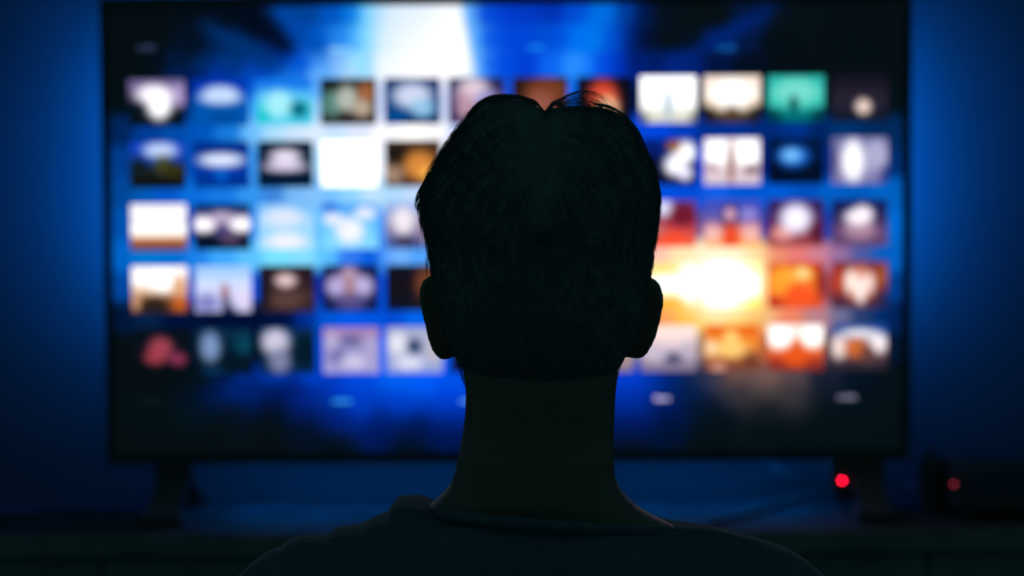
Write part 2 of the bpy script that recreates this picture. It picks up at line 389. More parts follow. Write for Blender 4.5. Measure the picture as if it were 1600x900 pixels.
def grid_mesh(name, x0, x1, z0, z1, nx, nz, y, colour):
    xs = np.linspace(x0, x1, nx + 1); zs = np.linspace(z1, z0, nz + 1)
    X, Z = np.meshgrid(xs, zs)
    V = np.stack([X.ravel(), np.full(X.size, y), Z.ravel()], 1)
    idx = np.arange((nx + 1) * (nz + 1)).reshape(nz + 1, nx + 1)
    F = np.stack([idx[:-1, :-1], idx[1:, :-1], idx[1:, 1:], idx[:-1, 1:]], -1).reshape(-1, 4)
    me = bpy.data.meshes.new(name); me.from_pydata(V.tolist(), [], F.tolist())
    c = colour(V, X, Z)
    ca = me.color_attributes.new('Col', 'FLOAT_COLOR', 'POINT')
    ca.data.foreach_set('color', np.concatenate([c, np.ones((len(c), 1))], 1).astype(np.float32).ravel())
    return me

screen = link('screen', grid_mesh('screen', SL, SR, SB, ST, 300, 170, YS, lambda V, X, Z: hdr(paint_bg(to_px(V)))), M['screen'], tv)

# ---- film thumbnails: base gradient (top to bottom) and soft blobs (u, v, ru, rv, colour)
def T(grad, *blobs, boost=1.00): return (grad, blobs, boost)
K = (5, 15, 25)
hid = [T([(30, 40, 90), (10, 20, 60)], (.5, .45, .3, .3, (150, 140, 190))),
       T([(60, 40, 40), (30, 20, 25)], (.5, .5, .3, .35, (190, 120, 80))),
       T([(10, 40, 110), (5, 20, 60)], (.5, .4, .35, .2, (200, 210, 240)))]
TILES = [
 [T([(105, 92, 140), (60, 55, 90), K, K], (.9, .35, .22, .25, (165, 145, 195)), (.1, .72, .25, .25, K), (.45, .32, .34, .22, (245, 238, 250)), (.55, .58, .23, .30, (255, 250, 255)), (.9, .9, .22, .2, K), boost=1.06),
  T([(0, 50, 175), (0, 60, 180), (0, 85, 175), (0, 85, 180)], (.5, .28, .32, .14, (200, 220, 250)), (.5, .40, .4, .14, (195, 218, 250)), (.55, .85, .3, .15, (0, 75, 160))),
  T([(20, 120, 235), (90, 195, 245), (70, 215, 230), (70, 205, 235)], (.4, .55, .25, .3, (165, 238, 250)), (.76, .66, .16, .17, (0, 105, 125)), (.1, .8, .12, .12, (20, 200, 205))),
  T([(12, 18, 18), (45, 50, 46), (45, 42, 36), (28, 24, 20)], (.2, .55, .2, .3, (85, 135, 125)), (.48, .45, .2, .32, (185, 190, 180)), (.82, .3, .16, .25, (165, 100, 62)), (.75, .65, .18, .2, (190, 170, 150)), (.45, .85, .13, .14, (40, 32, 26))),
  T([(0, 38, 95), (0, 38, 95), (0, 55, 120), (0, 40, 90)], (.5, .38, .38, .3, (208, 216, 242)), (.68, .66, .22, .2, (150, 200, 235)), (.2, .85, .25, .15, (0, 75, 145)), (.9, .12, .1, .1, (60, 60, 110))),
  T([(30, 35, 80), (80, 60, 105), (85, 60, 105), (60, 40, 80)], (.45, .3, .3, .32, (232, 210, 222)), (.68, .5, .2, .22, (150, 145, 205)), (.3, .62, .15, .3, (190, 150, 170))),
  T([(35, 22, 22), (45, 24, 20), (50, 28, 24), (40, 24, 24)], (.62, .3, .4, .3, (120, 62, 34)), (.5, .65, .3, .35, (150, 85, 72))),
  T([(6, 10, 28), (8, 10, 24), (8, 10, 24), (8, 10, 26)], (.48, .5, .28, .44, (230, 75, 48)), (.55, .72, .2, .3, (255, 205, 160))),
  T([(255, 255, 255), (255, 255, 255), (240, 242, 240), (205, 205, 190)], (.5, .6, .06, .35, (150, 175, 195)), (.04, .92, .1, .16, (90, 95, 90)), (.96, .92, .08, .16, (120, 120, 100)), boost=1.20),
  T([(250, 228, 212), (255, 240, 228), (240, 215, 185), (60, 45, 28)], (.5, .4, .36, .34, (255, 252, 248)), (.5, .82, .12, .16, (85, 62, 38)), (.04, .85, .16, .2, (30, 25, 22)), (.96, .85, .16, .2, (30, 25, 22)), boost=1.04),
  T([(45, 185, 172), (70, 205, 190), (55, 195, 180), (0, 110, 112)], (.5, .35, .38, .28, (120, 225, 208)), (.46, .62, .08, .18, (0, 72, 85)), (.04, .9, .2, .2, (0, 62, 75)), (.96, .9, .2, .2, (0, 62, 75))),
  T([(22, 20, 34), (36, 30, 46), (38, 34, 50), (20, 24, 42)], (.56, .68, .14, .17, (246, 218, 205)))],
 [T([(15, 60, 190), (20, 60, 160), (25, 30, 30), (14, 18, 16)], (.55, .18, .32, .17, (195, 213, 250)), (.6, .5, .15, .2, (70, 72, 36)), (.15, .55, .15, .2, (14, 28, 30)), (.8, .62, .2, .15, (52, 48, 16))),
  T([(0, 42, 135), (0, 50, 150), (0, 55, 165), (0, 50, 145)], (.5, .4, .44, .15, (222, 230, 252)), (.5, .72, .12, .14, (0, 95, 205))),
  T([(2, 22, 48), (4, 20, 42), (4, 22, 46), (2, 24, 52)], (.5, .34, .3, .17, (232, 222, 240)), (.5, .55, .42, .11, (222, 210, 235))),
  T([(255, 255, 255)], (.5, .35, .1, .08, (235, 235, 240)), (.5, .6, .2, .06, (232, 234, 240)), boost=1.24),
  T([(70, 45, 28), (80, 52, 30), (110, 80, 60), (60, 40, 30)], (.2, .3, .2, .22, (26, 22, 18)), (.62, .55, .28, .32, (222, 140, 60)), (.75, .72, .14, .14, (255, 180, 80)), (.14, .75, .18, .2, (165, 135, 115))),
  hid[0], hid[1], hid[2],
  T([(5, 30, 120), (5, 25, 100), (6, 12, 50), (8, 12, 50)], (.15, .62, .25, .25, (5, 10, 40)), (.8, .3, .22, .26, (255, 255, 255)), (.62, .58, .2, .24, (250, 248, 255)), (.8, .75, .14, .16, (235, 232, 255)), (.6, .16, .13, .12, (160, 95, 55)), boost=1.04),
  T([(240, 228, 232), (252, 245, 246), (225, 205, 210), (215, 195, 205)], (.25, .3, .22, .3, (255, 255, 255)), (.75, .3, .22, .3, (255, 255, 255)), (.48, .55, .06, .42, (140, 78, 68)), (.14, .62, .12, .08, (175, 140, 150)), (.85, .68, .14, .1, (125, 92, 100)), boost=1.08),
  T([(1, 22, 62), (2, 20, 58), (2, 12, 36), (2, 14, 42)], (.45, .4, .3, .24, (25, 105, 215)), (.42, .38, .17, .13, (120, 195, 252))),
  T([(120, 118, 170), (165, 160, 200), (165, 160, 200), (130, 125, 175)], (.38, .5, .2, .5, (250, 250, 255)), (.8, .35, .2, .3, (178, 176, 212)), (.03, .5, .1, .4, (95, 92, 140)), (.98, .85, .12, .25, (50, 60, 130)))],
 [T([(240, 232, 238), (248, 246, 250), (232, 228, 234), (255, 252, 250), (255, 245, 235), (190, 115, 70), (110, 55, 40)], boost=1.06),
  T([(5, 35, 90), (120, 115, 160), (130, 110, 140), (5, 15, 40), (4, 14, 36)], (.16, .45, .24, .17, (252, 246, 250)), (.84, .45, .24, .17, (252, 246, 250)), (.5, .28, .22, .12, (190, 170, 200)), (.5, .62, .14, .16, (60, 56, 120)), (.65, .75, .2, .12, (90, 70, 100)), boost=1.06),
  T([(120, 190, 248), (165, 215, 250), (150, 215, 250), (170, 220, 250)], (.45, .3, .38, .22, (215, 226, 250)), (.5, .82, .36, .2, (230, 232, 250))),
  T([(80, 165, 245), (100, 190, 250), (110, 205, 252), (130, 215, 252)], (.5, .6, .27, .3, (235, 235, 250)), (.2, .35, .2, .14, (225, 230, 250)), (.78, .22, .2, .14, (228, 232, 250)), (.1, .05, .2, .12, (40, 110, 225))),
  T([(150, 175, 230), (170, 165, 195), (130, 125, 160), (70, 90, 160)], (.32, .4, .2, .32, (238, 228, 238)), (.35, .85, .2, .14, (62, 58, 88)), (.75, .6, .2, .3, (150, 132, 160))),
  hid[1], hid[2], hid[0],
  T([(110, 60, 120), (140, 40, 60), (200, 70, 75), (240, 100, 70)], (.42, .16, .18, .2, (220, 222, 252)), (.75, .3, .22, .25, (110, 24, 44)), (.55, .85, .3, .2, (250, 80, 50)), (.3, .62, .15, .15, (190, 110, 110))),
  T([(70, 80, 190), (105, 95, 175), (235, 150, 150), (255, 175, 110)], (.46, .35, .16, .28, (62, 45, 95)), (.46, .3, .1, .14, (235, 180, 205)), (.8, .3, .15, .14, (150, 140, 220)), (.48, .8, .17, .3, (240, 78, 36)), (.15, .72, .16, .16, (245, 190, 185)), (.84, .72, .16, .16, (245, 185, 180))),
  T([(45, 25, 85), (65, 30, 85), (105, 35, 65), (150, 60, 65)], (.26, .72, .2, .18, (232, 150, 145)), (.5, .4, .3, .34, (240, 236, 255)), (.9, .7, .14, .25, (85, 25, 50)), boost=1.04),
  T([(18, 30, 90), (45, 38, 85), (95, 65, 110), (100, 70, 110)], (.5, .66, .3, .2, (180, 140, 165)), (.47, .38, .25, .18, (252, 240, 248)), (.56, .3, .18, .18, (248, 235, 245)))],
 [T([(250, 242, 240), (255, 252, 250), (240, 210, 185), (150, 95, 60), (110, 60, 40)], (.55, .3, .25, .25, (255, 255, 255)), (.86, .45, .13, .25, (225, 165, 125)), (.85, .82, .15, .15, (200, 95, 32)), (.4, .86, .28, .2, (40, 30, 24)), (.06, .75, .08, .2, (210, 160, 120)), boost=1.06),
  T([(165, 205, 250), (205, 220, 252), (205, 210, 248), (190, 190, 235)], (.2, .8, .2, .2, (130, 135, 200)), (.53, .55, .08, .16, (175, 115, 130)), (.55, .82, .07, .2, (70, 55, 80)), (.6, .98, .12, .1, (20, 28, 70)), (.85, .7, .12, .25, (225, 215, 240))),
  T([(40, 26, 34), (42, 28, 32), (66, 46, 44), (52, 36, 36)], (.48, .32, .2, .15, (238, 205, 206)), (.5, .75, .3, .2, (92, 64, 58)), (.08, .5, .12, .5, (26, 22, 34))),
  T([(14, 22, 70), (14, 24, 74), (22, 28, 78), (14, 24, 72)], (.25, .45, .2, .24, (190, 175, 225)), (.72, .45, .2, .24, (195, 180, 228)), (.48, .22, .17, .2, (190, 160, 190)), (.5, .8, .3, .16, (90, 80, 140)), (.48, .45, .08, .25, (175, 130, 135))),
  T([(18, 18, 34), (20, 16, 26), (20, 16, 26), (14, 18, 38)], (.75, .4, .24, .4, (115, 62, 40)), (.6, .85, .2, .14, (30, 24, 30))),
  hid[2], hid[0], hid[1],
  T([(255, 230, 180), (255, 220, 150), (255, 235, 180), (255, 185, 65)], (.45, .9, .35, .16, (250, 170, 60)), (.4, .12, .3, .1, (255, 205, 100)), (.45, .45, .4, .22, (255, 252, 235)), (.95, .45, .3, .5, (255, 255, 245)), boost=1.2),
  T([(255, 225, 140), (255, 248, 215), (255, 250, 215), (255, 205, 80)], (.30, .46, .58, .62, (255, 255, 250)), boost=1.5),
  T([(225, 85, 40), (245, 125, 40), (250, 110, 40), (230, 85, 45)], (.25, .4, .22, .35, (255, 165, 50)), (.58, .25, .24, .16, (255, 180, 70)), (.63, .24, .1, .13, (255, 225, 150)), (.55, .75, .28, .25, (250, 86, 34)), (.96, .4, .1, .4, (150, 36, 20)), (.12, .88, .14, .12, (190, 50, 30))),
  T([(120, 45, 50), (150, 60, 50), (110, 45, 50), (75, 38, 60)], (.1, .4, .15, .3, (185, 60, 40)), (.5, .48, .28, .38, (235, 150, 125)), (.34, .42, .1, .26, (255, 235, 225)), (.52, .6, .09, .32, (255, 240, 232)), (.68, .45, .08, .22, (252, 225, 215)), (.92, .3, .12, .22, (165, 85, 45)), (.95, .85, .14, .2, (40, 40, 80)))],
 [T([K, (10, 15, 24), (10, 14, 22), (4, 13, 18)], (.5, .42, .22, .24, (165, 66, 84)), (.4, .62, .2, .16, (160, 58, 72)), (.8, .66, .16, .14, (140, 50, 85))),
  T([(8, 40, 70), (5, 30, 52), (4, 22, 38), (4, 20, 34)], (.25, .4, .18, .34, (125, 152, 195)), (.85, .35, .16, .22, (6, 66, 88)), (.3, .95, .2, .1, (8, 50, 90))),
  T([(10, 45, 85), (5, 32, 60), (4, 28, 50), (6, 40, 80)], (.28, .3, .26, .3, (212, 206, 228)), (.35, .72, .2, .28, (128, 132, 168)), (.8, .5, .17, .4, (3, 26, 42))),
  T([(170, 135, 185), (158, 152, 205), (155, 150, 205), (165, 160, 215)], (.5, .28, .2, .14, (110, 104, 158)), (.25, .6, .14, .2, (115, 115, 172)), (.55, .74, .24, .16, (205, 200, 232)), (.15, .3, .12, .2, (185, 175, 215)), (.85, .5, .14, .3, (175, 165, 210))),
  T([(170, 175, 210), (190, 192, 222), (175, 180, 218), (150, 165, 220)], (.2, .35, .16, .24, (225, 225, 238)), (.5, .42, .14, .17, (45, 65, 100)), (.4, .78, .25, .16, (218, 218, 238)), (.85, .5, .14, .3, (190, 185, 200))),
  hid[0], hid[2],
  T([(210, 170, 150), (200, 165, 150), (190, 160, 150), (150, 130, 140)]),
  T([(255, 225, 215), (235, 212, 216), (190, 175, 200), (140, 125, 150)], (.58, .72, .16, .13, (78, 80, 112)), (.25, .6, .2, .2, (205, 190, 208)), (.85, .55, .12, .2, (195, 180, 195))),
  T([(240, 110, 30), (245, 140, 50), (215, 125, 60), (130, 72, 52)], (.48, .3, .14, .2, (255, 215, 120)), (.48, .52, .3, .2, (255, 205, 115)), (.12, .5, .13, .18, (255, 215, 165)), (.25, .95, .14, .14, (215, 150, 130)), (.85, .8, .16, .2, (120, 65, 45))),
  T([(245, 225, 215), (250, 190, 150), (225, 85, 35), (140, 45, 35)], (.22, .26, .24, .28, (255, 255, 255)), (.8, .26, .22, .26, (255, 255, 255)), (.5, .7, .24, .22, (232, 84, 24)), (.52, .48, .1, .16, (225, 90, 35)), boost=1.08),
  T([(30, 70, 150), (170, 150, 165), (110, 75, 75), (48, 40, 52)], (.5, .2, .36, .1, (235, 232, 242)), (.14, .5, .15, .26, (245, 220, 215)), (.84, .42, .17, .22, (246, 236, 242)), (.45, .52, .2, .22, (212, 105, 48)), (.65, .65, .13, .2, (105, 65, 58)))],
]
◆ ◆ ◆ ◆
Write out the lines from the start of the material to the line with "hdr(paint_bg(to_px(V)))), M['screen'], tv)", inclusive and exactly. Skip the pictures.

## ANSWER FOR THE TASK
Write part 2 of the bpy script that recreates this picture. It picks up at line 389. More parts follow. Write for Blender 4.5. Measure the picture as if it were 1600x900 pixels.
def grid_mesh(name, x0, x1, z0, z1, nx, nz, y, colour):
    xs = np.linspace(x0, x1, nx + 1); zs = np.linspace(z1, z0, nz + 1)
    X, Z = np.meshgrid(xs, zs)
    V = np.stack([X.ravel(), np.full(X.size, y), Z.ravel()], 1)
    idx = np.arange((nx + 1) * (nz + 1)).reshape(nz + 1, nx + 1)
    F = np.stack([idx[:-1, :-1], idx[1:, :-1], idx[1:, 1:], idx[:-1, 1:]], -1).reshape(-1, 4)
    me = bpy.data.meshes.new(name); me.from_pydata(V.tolist(), [], F.tolist())
    c = colour(V, X, Z)
    ca = me.color_attributes.new('Col', 'FLOAT_COLOR', 'POINT')
    ca.data.foreach_set('color', np.concatenate([c, np.ones((len(c), 1))], 1).astype(np.float32).ravel())
    return me

screen = link('screen', grid_mesh('screen', SL, SR, SB, ST, 300, 170, YS, lambda V, X, Z: hdr(paint_bg(to_px(V)))), M['screen'], tv)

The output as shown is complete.